The baseline: improve client value
With Lean, you look at an organisation like a group of people who execute a series of activities. The result is a product or a service. Some activities add client value (for example, a bridge builder’s activities are to create a bridge from materials) and some activities do not directly add client value (like acquisition, stock and administration). Lean focuses on increasing client value.
Erik: “For many people it’s a shock to hear that in an average organisation only ten per cent of activities are of the kind that add direct client value. After this initial shock, they quickly realise that every added percentage point is worth the effort. For example, after redesigning their process, one of our clients was able to build a roundabout in one weekend. A fantastic result for the team and the client, but also for all the people who don’t have to take a detour for weeks or even months. Try calculating the economic and social value of that!”

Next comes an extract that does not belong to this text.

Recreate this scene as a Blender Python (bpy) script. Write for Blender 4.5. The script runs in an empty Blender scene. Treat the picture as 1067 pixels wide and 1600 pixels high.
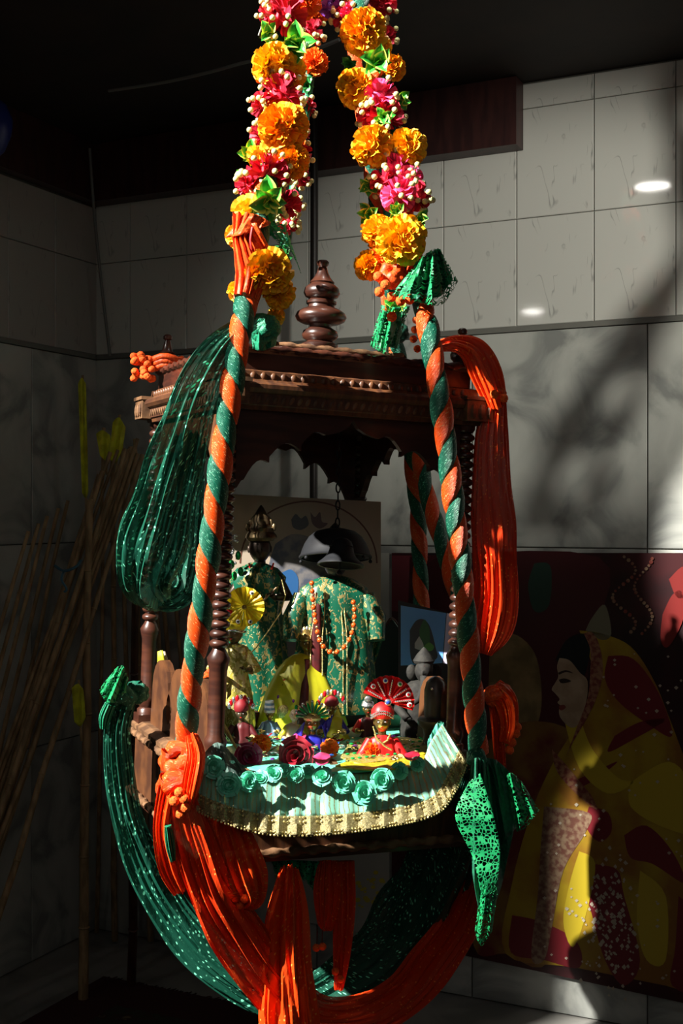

Making the difference: keeping motivation and energy up
The Lean methods are meant to bring structure, overview and room for the team and management to make improvements. Erik: “Engaging with improvement in itself is pleasant for many people. But simply using methods to achieve dry improvements is too instrumental an approach. Compare this to a top athlete – they constantly fine-tune their technique and are continuously improving. To be able to win competitions, the athlete’s mindset is also important: motivation, passion, flow. The trick is to create an organisational climate
in which employees experience happiness in their work and can bring out the best in themselves. That isn’t easy, and there are some ‘buttons’ you can push. Scientific research shows that intrinsic motivation in employees is stimulated by the degree of autonomy, mastery and purpose they experience.”
Learn
By combining these elements – optimising client value and stimulating (team) motivation – you create what LearningWaves calls a Learn-climate. The goal is to maximise your score on both axes. That is where an organisation’s success lies. This is only possible if employees and teams themselves continuously strive for improvement.
Erik: “Employees are often much better at improving their processes than managers. They have the practical knowledge and experience, know what’s important, what influences timing, etc.” In a learning enterprise, management has a fundamentally different role from traditionally structured companies. Leaders function more like coaches, who facilitate teams and employees in everything they need to reach an optimised company process and an optimal self-development. Erik: “It’s also more suited for the leaders to be removed from the actual operation, that way they have time to work on the strategy of the company, innovation and largescale improvements.”